DATASET CONTENT:
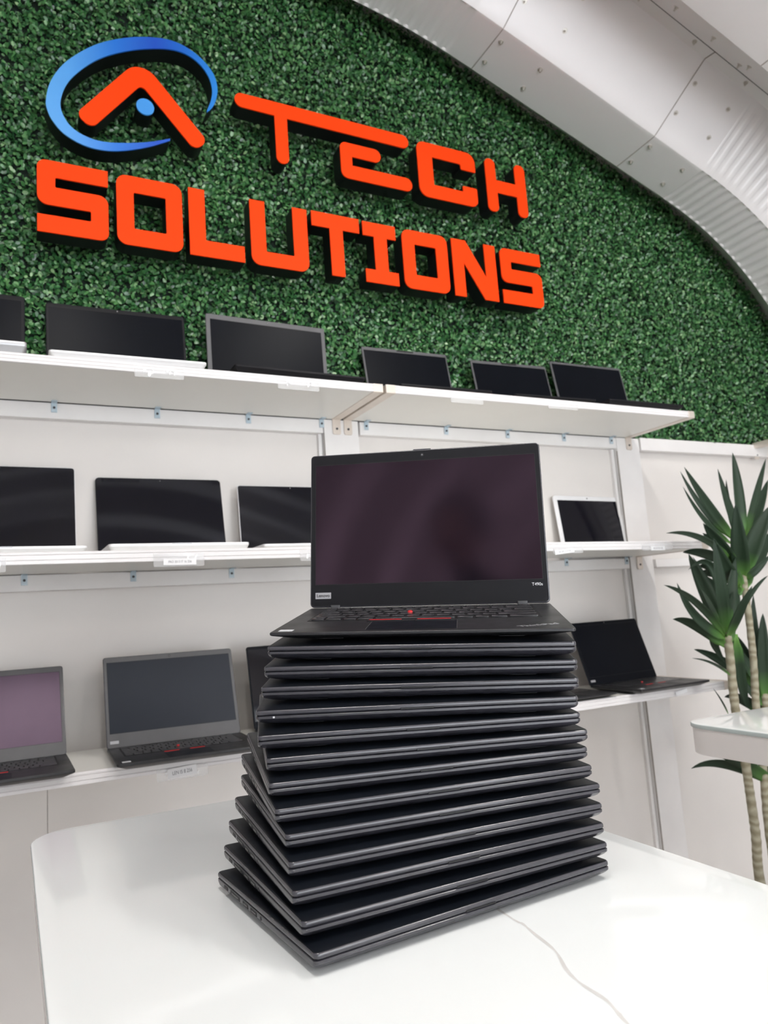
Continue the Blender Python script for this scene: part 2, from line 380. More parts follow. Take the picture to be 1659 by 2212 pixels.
# ------------------------------------------------------------------ sign
SY = 1.840; SZH = .055
def rounded(pts, seg=6):
    """pts: (x, z, r) loop -> polygon with rounded corners"""
    out = []; n = len(pts)
    for i in range(n):
        p = Vector(pts[i][:2]); a = Vector(pts[i-1][:2]); c = Vector(pts[(i+1) % n][:2]); r = pts[i][2] if len(pts[i]) > 2 else 0
        u = (a - p); v = (c - p); lu, lv = u.length, v.length; u.normalize(); v.normalize()
        if r <= 0: out.append(tuple(p)); continue
        ang = u.angle(v); t = min(r / math.tan(ang/2), lu*.499, lv*.499); r_ = t*math.tan(ang/2)
        cen = p + (u + v).normalized() * (r_ / math.sin(ang/2)); s0 = p + u*t - cen; s1 = p + v*t - cen
        a0 = math.atan2(s0.y, s0.x); da = math.atan2(s1.y, s1.x) - a0
        while da > PI: da -= 2*PI
        while da < -PI: da += 2*PI
        for k_ in range(seg + 1):
            q = a0 + da*k_/seg; out.append((cen.x + r_*math.cos(q), cen.y + r_*math.sin(q)))
    return out
def solid(name, loops, y0, y1, m, parent, org):
    """flat letter shape with holes, extruded along Y"""
    cu = bpy.data.curves.new(name, 'CURVE'); cu.dimensions = '2D'; cu.fill_mode = 'BOTH'; cu.extrude = abs(y1 - y0)/2
    for lp in loops:
        sp = cu.splines.new('POLY'); sp.points.add(len(lp) - 1); sp.use_cyclic_u = True
        for i, (x, z) in enumerate(lp): sp.points[i].co = (x - org[0], z - org[1], 0, 1)
    tmp = bpy.data.objects.new('tmp', cu); COL.objects.link(tmp); dg = bpy.context.evaluated_depsgraph_get()
    me = bpy.data.meshes.new_from_object(tmp.evaluated_get(dg)); bpy.data.objects.remove(tmp); bpy.data.curves.remove(cu)
    me.transform(Matrix.Translation((0, (y0+y1)/2 - SY, 0)) @ Matrix.Rotation(R(90), 4, 'X')); me.name = name
    me.materials.clear(); me.materials.append(m); o = bpy.data.objects.new(name, me); COL.objects.link(o); o.parent = parent; return o
def letter(name, label, loops, face='orange', cat='sign letter', group=None):
    xs_ = [p[0] for p in loops[0]]; zs_ = [p[1] for p in loops[0]]; org = ((min(xs_)+max(xs_))/2, (min(zs_)+max(zs_))/2)
    e_ = empty(name, loc=(org[0], SY, org[1]), label=label, cat=cat, group=group)
    solid('face', loops, SY, SY+.004, M[face], e_, org); solid('return_side', loops, SY+.0042, SY+SZH, M['return'], e_, org)
    st = MB()
    for dx in (-.6, .6):                                   # two stand-off studs into the foliage
        px = loops[0][0 if dx < 0 else len(loops[0])//2]
        q = Vector(px)*.94 + Vector(org)*.06
    return e_
B_, T_ = 1.291, 1.492; st_ = .045; r0 = .022; ri = .004
def gS(x0, x1):
    zt_, zb = T_, B_; g1, g2 = 1.418, 1.3675; a1, a2 = 1.446, 1.339
    return [rounded([(x0, zt_, r0), (x1, zt_, 0), (x1, a1, 0), (x0+st_-.001, a1, ri), (x0+st_-.001, g1, ri), (x1, g1, .024), (x1, zb, r0), (x0, zb, 0), (x0, a2, 0), (x1-st_+.001, a2, ri), (x1-st_+.001, g2, ri), (x0, g2, .026)])]
def gO(x0, x1): return [rounded([(x0, T_, .027), (x1, T_, .027), (x1, B_, .027), (x0, B_, .027)]), rounded([(x0+st_, T_-.047, ri), (x1-st_, T_-.047, ri), (x1-st_, B_+.048, ri), (x0+st_, B_+.048, ri)])]
G2 = 'orange letters of the lower row'; G1 = 'orange letters of the upper row'
letter('sign_letter', 'orange letter S starting the lower row of the sign', gS(.066, .242), group=G2)
letter('sign_letter', 'orange letter O between the first S and the L in the lower row', gO(.264, .441), group=G2)
letter('sign_letter', 'orange letter L in the lower row of the sign', [rounded([(.460, T_, 0), (.506, T_, 0), (.506, B_+.048, 0), (.619, B_+.048, 0), (.619, B_, 0), (.460, B_, 0)])], group=G2)
letter('sign_letter', 'orange letter U in the lower row of the sign', [rounded([(.640, T_, 0), (.686, T_, 0), (.686, B_+.044, ri), (.774, B_+.044, ri), (.774, T_, 0), (.820, T_, 0), (.820, B_, .028), (.640, B_, .028)])], group=G2)
letter('sign_letter', 'square-cornered orange letter T in the lower row, after the U', [rounded([(.836, T_+.002, 0), (.997, T_+.002, 0), (.997, T_-.045, 0), (.939, T_-.045, 0), (.939, B_+.003, 0), (.895, B_+.003, 0), (.895, T_-.045, 0), (.836, T_-.045, 0)])], group=G2)
letter('sign_letter', 'orange letter I with serif bars in the lower row of the sign', [rounded([(1.010, T_, 0), (1.127, T_, 0), (1.127, T_-.046, 0), (1.094, T_-.046, 0), (1.094, B_+.043, 0), (1.129, B_+.043, 0), (1.129, B_, 0), (1.012, B_, 0), (1.012, B_+.043, 0), (1.048, B_+.043, 0), (1.048, T_-.046, 0), (1.010, T_-.046, 0)])], group=G2)
letter('sign_letter', 'orange letter O between the I and the N in the lower row', gO(1.151, 1.323), group=G2)
letter('sign_letter', 'orange letter N in the lower row of the sign', [rounded([(1.342, T_, 0), (1.398, T_, 0), (1.474, 1.372, 0), (1.474, T_, 0), (1.519, T_, 0), (1.519, B_, 0), (1.463, B_, 0), (1.386, 1.412, 0), (1.386, B_, 0), (1.342, B_, 0)])], group=G2)
letter('sign_letter', 'orange letter S ending the lower row of the sign', gS(1.540, 1.715), group=G2)
letter('sign_letter', 'orange letter T with a long bar reaching over the E, upper row', [rounded([(.610, 1.830, .0225), (1.205, 1.828, .0225), (1.205, 1.782, .0225), (.774, 1.783, 0), (.774, 1.630, .0195), (.734, 1.630, .0195), (.734, 1.784, 0), (.610, 1.785, .0225)])], group=G1)
letter('sign_letter', 'orange letter E tucked under the long bar of the T, upper row', [rounded([(.950, 1.751, .020), (1.095, 1.751, .022), (1.095, 1.706, .022), (.990, 1.706, 0), (.990, 1.675, 0), (1.207, 1.675, .0225), (1.207, 1.629, .0225), (.950, 1.629, .024)])], group=G1)
letter('sign_letter', 'orange letter C in the upper row of the sign', [rounded([(1.236, 1.823, .028), (1.469, 1.823, .036), (1.469, 1.755, .002), (1.409, 1.755, .006), (1.409, 1.774, .006), (1.294, 1.774, 0), (1.294, 1.673, 0), (1.411, 1.673, .003), (1.411, 1.694, .003), (1.469, 1.694, .006), (1.469, 1.625, .026), (1.236, 1.625, .034)])], group=G1)
letter('sign_letter', 'orange letter H ending the upper row of the sign', [rounded([(1.513, 1.823, .0195), (1.556, 1.823, .0195), (1.556, 1.746, 0), (1.641, 1.746, 0), (1.641, 1.825, .0195), (1.686, 1.825, .0195), (1.686, 1.625, .0195), (1.643, 1.625, .0195), (1.643, 1.699, 0), (1.557, 1.699, 0), (1.557, 1.625, .0195), (1.513, 1.625, .0195)])], group=G1)
# chevron
def stroke(path, w, rj=.03, cap=.024):
    pass
ap_ = Vector((.338, 1.817)); la = Vector((.183, 1.626)); ra = Vector((.503, 1.629)); hw = .0262
dl = (ap_ - la).normalized(); nl = Vector((-dl.y, dl.x)); dr = (ra - ap_).normalized(); nr = Vector((-dr.y, dr.x))
def isect(p, d, q, e2):
    t = ((q - p).x*e2.y - (q - p).y*e2.x) / (d.x*e2.y - d.y*e2.x); return p + d*t
oo = isect(la + nl*hw, dl, ra + nr*hw, dr); ii = isect(la - nl*hw, dl, ra - nr*hw, dr)
letter('sign_chevron', 'orange chevron shaped like a letter A inside the blue logo ring', [rounded([(*(la + nl*hw), .022), (*oo, .052), (*(ra + nr*hw), .022), (*(ra - nr*hw), .022), (*ii, .014), (*(la - nl*hw), .022)], 10)], cat='sign part')
# ring
def smooth_loop(pts, n=8):
    out = []; m_ = len(pts)
    for i in range(m_ - 1):
        p0, p1, p2, p3 = [Vector(pts[j]) for j in (max(i-1, 0), i, i+1, min(i+2, m_-1))]
        for k_ in range(n):
            t = k_/n; out.append(tuple(.5*((2*p1) + (p2-p0)*t + (2*p0-5*p1+4*p2-p3)*t*t + (3*p1-p0-3*p2+p3)*t**3)))
    out.append(tuple(pts[-1])); return out
outer = [(.524, 1.740), (.5425, 1.762), (.5555, 1.797), (.558, 1.834), (.547, 1.872), (.514, 1.909), (.467, 1.934), (.414, 1.941), (.348, 1.928), (.284, 1.903), (.222, 1.867), (.167, 1.819), (.126, 1.769), (.099, 1.714), (.089, 1.662), (.0925, 1.635), (.104, 1.609), (.129, 1.580), (.164, 1.561), (.205, 1.552), (.253, 1.555), (.302, 1.569), (.359, 1.593), (.414, 1.624)]
inner = [(.414, 1.630), (.359, 1.607), (.302, 1.590), (.241, 1.578), (.193, 1.581), (.153, 1.600), (.130, 1.634), (.126, 1.673), (.143, 1.726), (.179, 1.777), (.227, 1.824), (.284, 1.861), (.347, 1.890), (.413, 1.910), (.460, 1.912), (.500, 1.896), (.530, 1.863), (.542, 1.822), (.5385, 1.785), (.524, 1.745)]
letter('sign_ring', 'blue open oval ring of the logo around the orange chevron', [smooth_loop(outer) + smooth_loop(inner)], 'ring', 'sign part')
letter('sign_dot', 'light blue round dot under the orange chevron of the logo', [[(.3475 + .0245*math.cos(2*PI*i/40), 1.711 + .0245*math.sin(2*PI*i/40)) for i in range(40)]], 'dot', 'sign part')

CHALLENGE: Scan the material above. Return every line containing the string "part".

EXPECTED ANSWER:
Continue the Blender Python script for this scene: part 2, from line 380. More parts follow. Take the picture to be 1659 by 2212 pixels.
letter('sign_chevron', 'orange chevron shaped like a letter A inside the blue logo ring', [rounded([(*(la + nl*hw), .022), (*oo, .052), (*(ra + nr*hw), .022), (*(ra - nr*hw), .022), (*ii, .014), (*(la - nl*hw), .022)], 10)], cat='sign part')
letter('sign_ring', 'blue open oval ring of the logo around the orange chevron', [smooth_loop(outer) + smooth_loop(inner)], 'ring', 'sign part')
letter('sign_dot', 'light blue round dot under the orange chevron of the logo', [[(.3475 + .0245*math.cos(2*PI*i/40), 1.711 + .0245*math.sin(2*PI*i/40)) for i in range(40)]], 'dot', 'sign part')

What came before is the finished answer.